There is no controversy about the amount of rent claimed. The contention of the appellants is that no rent whatever should be allowed. The reason for this contention is that at the time the action in Wilson county was commenced no rent was due; that during the pendency of that litigation the appellants were compelled as a matter of self-preservation to contest it or be defeated in the action. This may be true, but if it is it will hardly justify the conclusion contended for by the appellants. The lessee had the right to terminate the lease at any time, which would have ended the duties and liabilities of each party thereunder. By the terms of the lease the lessor had a right to expect the stipulated rent as long as the lease was in force. The lessee failing to terminate the lease as he might have done, the appellee attempted to accomplish this end by the action in Wilson county, which attempt was defeated by the resistance of the appellants. When the lessor saw that the plant of eight producing oil wells was about to be rendered worthless by the removal of the machinery, piping, casing and other appliances by which it was operated, he very naturally took legal steps to protect his rights under the lease, which he had an undoubted right to do. In exercising this right, however, he sought a remedy which the court, after protracted litigation, refused. A man is not bound at his peril to succeed in every legal action he commences. If he acts in good faith and makes a mistake as to his legal rights he satisfies the full legal penalty therefor when he pays the costs adjudged against him. The good faith of the lessor is not disputed.
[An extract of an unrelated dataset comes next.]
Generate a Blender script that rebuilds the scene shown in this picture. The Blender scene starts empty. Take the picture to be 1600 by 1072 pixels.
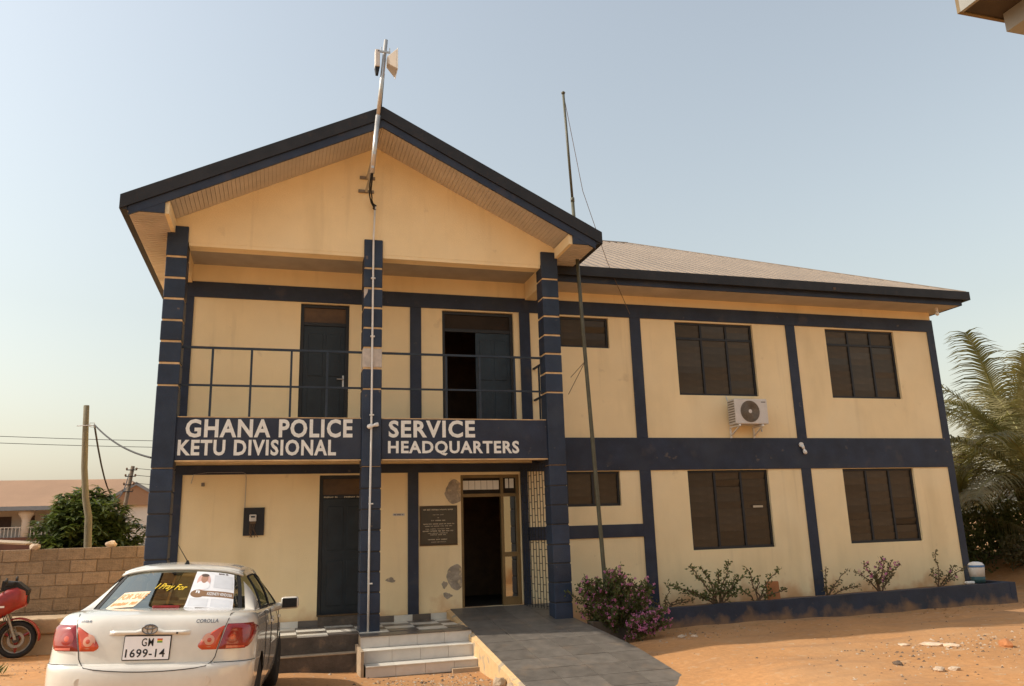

“It is contended by the defendant in error that because plaintiffs in error insisted that the lease had not been abandoned, and did not surrender the same of record prior to the decision of that case, that they are estopped from saying that they should not pay the rental. For the plaintiffs in error to have surrendered the lease of record at any time prior to the trial of said cause in Wilson county would have put them in the position of attempting to defend in court in that case the title to property which they’had relinquished; for them to have admitted its abandonment in October, 1905, without removing the material would have carried with it the material itself, and they would have been liable in damages to the purchaser of the same, and would have lost the said material and its value. The only thing, then, plaintiffs in error could have done, in view of the allegations of defendant in error’s petition in that case, was to contest the suit for abandonment in October, 1905, and go to the expense of seeking to have the restraining order, which was wrongfully issued, set aside.”
This statement of the disastrous consequences which would have resulted to the appellants we think somewhat overdrawn. The action in Wilson county was of an equitable nature, being for injunction and to cancel a written contract. The court had complete jurisdiction of the parties and of the subject matter. If the appellants had, instead of a general denial, filed an answer stating fully all the facts involved in the controversy, they could safely have relied upon the court as chancellor to adjust the differences involved so as to do exact and even-handed justice to all parties concerned. Under-the circumstances we can not say that the conduct of the lessor was so far wrongful that he ought to be deprived of the rent due under the lease. Doubtless either party might have prevented this long and expensive litigation by a little business diplomacy
We see no error in the judgment of the district court, and it is affirmed.